■ Instruction: Print the entries below exactly as they appear, from the first line up to and including the line with "ix.append(i); ix.append(i + 3);". Do not print any pictures.

— begin Supplied information —

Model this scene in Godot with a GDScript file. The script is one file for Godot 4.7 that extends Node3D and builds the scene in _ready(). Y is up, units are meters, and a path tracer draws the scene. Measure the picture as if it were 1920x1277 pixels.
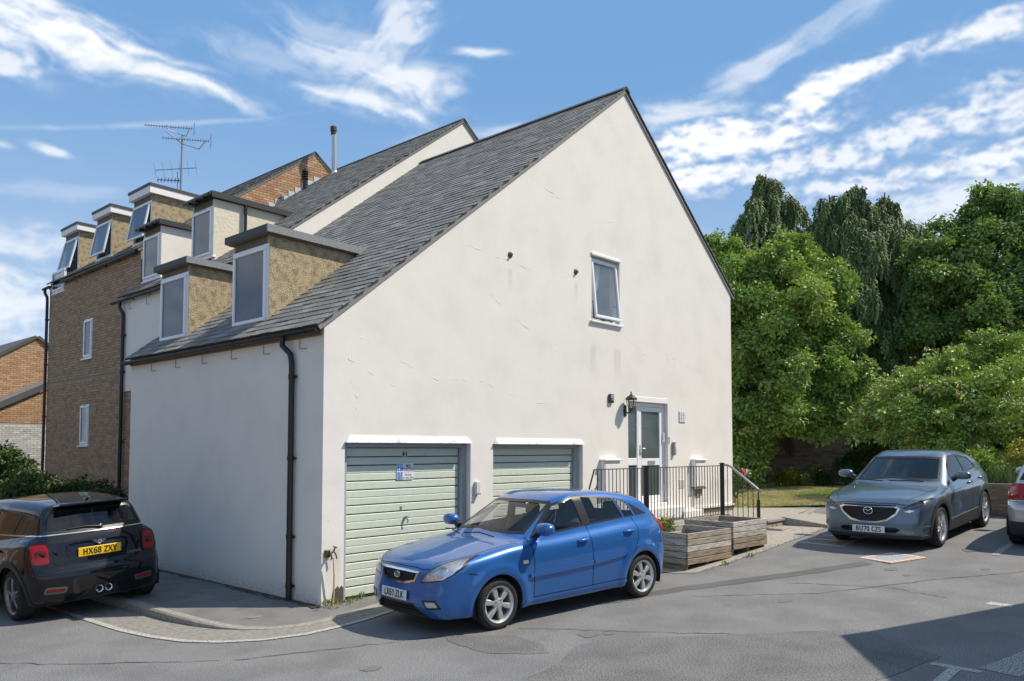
extends Node3D
# A small car park beside a cream rendered house, built as a place: x runs along the gable wall, y up, z towards the car park.

var taken := {}
var mats := {}
var noises := {}
var sun_dir := Vector3(0.58, 1.0, 0.52).normalized()


# ---------------------------------------------------------------- mesh builder
class MB:
	var v := PackedVector3Array()
	var n := PackedVector3Array()
	var c := PackedColorArray()
	var ix := PackedInt32Array()
	var col := Color(1, 1, 1)

	func size() -> int:
		return v.size()

	func add(p: Vector3, nn: Vector3) -> int:
		v.append(p)
		n.append(nn)
		c.append(col)
		return v.size() - 1

	# corners run counter-clockwise seen from outside
	func tri(p: Vector3, q: Vector3, r: Vector3) -> void:
		var nn := (q - p).cross(r - p).normalized()
		var i := v.size()
		v.append(p); v.append(q); v.append(r)
		n.append(nn); n.append(nn); n.append(nn)
		c.append(col); c.append(col); c.append(col)
		ix.append(i); ix.append(i + 2); ix.append(i + 1)

	func quad(p: Vector3, q: Vector3, r: Vector3, s: Vector3) -> void:
		var nn := (r - p).cross(s - q).normalized()
		var i := v.size()
		v.append(p); v.append(q); v.append(r); v.append(s)
		for k in 4:
			n.append(nn); c.append(col)
		ix.append(i); ix.append(i + 2); ix.append(i + 1)
		ix.append(i); ix.append(i + 3); ix.append(i + 2)

	func smooth_tri(a: int, b: int, d: int) -> void:
		ix.append(a); ix.append(d); ix.append(b)

	# a box from a corner o along three edge vectors (right-handed: a x b points along d)
	func obox(o: Vector3, a: Vector3, b: Vector3, d: Vector3) -> void:
		if a.cross(b).dot(d) < 0.0:
			var t := a
			a = b
			b = t
		quad(o, o + b, o + a + b, o + a)
		quad(o + d, o + a + d, o + a + b + d, o + b + d)
		quad(o, o + a, o + a + d, o + d)
		quad(o + b, o + b + d, o + a + b + d, o + a + b)
		quad(o, o + d, o + b + d, o + b)
		quad(o + a, o + a + b, o + a + b + d, o + a + d)

	func box(lo: Vector3, hi: Vector3) -> void:
		var s := hi - lo
		obox(lo, Vector3(s.x, 0, 0), Vector3(0, s.y, 0), Vector3(0, 0, s.z))

	# a box with a chamfer of b on every edge
	func bevel_box(lo: Vector3, hi: Vector3, b: float) -> void:
		var m := (lo + hi) * 0.5
		var h := (hi - lo) * 0.5
		bevel_at(Transform3D(Basis(), m), h, b)

	func bevel_at(t: Transform3D, h: Vector3, b: float) -> void:
		var P := func(x: float, y: float, z: float) -> Vector3: return t * Vector3(x, y, z)
		b = minf(b, minf(h.x, minf(h.y, h.z)) * 0.9)
		var i := Vector3(h.x - b, h.y - b, h.z - b)
		for s in [1.0, -1.0]:
			var f: Array = [P.call(s * h.x, -i.y, -i.z * s), P.call(s * h.x, i.y, -i.z * s), P.call(s * h.x, i.y, i.z * s), P.call(s * h.x, -i.y, i.z * s)]
			quad(f[0], f[1], f[2], f[3])
			f = [P.call(-i.x, s * h.y, i.z * s), P.call(i.x, s * h.y, i.z * s), P.call(i.x, s * h.y, -i.z * s), P.call(-i.x, s * h.y, -i.z * s)]
			quad(f[0], f[1], f[2], f[3])
			f = [P.call(-i.x * s, -i.y, s * h.z), P.call(i.x * s, -i.y, s * h.z), P.call(i.x * s, i.y, s * h.z), P.call(-i.x * s, i.y, s * h.z)]
			quad(f[0], f[1], f[2], f[3])
		for sx in [1.0, -1.0]:
			for sy in [1.0, -1.0]:
				var k: float = sx * sy
				fq(P.call(sx * h.x, sy * i.y, -i.z), P.call(sx * i.x, sy * h.y, -i.z), P.call(sx * i.x, sy * h.y, i.z), P.call(sx * h.x, sy * i.y, i.z), k)
				fq(P.call(-i.x, sx * h.y, sy * i.z), P.call(i.x, sx * h.y, sy * i.z), P.call(i.x, sx * i.y, sy * h.z), P.call(-i.x, sx * i.y, sy * h.z), -k)
				fq(P.call(sx * h.x, -i.y, sy * i.z), P.call(sx * h.x, i.y, sy * i.z), P.call(sx * i.x, i.y, sy * h.z), P.call(sx * i.x, -i.y, sy * h.z), k)
				for sz in [1.0, -1.0]:
					var a: Vector3 = P.call(sx * h.x, sy * i.y, sz * i.z)
					var q: Vector3 = P.call(sx * i.x, sy * h.y, sz * i.z)
					var r: Vector3 = P.call(sx * i.x, sy * i.y, sz * h.z)
					if k * sz > 0:
						tri(a, q, r)
					else:
						tri(a, r, q)

	func fq(p: Vector3, q: Vector3, r: Vector3, s: Vector3, k: float) -> void:
		if k > 0:
			quad(p, q, r, s)
		else:
			quad(p, s, r, q)

	# a tube along points; radii may be one number or one per point
	func tube(pts: Array, rad, seg := 8, caps := true) -> void:
		var m := pts.size()
		var prev := Vector3.UP
		var rings := []
		for k in m:
			var t: Vector3
			if k == 0:
				t = pts[1] - pts[0]
			elif k == m - 1:
				t = pts[m - 1] - pts[m - 2]
			else:
				t = (pts[k + 1] - pts[k]).normalized() + (pts[k] - pts[k - 1]).normalized()
			t = t.normalized()
			var u := prev - t * prev.dot(t)
			if u.length() < 0.1:
				u = Vector3.RIGHT - t * t.x
				if u.length() < 0.1:
					u = Vector3.BACK - t * t.z
			u = u.normalized()
			prev = u
			var w := t.cross(u)
			var r: float = rad[k] if rad is Array else rad
			var ring := []
			for s in seg:
				var a := TAU * s / seg
				var d := u * cos(a) + w * sin(a)
				ring.append(add(pts[k] + d * r, d))
			rings.append(ring)
		for k in m - 1:
			for s in seg:
				var s2 := (s + 1) % seg
				smooth_tri(rings[k][s], rings[k][s2], rings[k + 1][s2])
				smooth_tri(rings[k][s], rings[k + 1][s2], rings[k + 1][s])
		if caps:
			for e in [0, m - 1]:
				var t2: Vector3 = (pts[0] - pts[1]).normalized() if e == 0 else (pts[m - 1] - pts[m - 2]).normalized()
				var cc := add(pts[e], t2)
				var base := v.size()
				for s in seg:
					add(v[rings[e][s]], t2)
				for s in seg:
					var s2 := (s + 1) % seg
					if e == 0:
						smooth_tri(cc, base + s2, base + s)
					else:
						smooth_tri(cc, base + s, base + s2)

	# a surface of revolution about the axis from o along ax; prof = [[radius, distance], ...]; running outwards gives outward faces
	func lathe(o: Vector3, ax: Vector3, prof: Array, seg := 24) -> void:
		ax = ax.normalized()
		var u := ax.cross(Vector3.UP)
		if u.length() < 0.1:
			u = ax.cross(Vector3.RIGHT)
		u = u.normalized()
		var w := ax.cross(u)
		for k in prof.size() - 1:
			var r0: float = prof[k][0]
			var h0: float = prof[k][1]
			var r1: float = prof[k + 1][0]
			var h1: float = prof[k + 1][1]
			var nr := h1 - h0
			var nh := r0 - r1
			var base := v.size()
			for s in seg + 1:
				var a := TAU * s / seg
				var d := u * cos(a) + w * sin(a)
				var nn := (d * nr + ax * nh).normalized()
				add(o + d * r0 + ax * h0, nn)
				add(o + d * r1 + ax * h1, nn)
			for s in seg:
				var i := base + s * 2
				smooth_tri(i, i + 2, i + 3)
				smooth_tri(i, i + 3, i + 1)

	func append(o: MB, t := Transform3D()) -> void:
		var at := v.size()
		for k in o.v.size():
			v.append(t * o.v[k])
			n.append((t.basis * o.n[k]).normalized())
			c.append(o.c[k])
		for k in o.ix:
			ix.append(at + k)

	func mesh() -> ArrayMesh:
		var m := ArrayMesh.new()
		if v.is_empty():
			return m
		var a := []
		a.resize(Mesh.ARRAY_MAX)
		a[Mesh.ARRAY_VERTEX] = v
		a[Mesh.ARRAY_NORMAL] = n
		a[Mesh.ARRAY_COLOR] = c
		a[Mesh.ARRAY_INDEX] = ix
		m.add_surface_from_arrays(Mesh.PRIMITIVE_TRIANGLES, a)
		return m


# ---------------------------------------------------------------- nodes
func numbered(called: String) -> String:
	var k: int = taken.get(called, 0)
	taken[called] = k + 1
	return called if k == 0 else "%s_%03d" % [called, k]


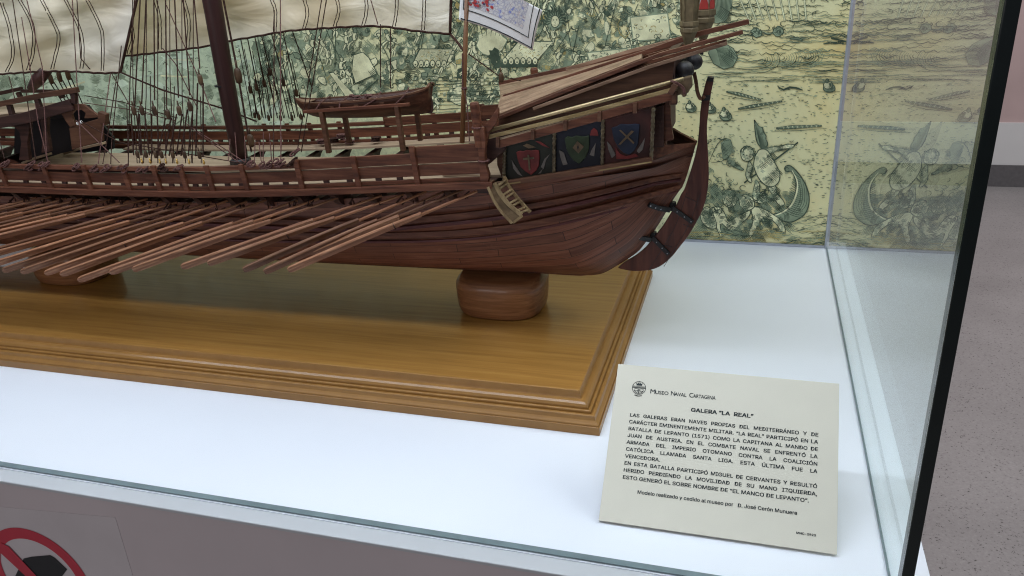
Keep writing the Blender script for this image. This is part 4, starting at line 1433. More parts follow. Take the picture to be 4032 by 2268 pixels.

— end Supplied information —

■ Exercise result:
Model this scene in Godot with a GDScript file. The script is one file for Godot 4.7 that extends Node3D and builds the scene in _ready(). Y is up, units are meters, and a path tracer draws the scene. Measure the picture as if it were 1920x1277 pixels.
extends Node3D
# A small car park beside a cream rendered house, built as a place: x runs along the gable wall, y up, z towards the car park.

var taken := {}
var mats := {}
var noises := {}
var sun_dir := Vector3(0.58, 1.0, 0.52).normalized()


# ---------------------------------------------------------------- mesh builder
class MB:
	var v := PackedVector3Array()
	var n := PackedVector3Array()
	var c := PackedColorArray()
	var ix := PackedInt32Array()
	var col := Color(1, 1, 1)

	func size() -> int:
		return v.size()

	func add(p: Vector3, nn: Vector3) -> int:
		v.append(p)
		n.append(nn)
		c.append(col)
		return v.size() - 1

	# corners run counter-clockwise seen from outside
	func tri(p: Vector3, q: Vector3, r: Vector3) -> void:
		var nn := (q - p).cross(r - p).normalized()
		var i := v.size()
		v.append(p); v.append(q); v.append(r)
		n.append(nn); n.append(nn); n.append(nn)
		c.append(col); c.append(col); c.append(col)
		ix.append(i); ix.append(i + 2); ix.append(i + 1)

	func quad(p: Vector3, q: Vector3, r: Vector3, s: Vector3) -> void:
		var nn := (r - p).cross(s - q).normalized()
		var i := v.size()
		v.append(p); v.append(q); v.append(r); v.append(s)
		for k in 4:
			n.append(nn); c.append(col)
		ix.append(i); ix.append(i + 2); ix.append(i + 1)
		ix.append(i); ix.append(i + 3); ix.append(i + 2)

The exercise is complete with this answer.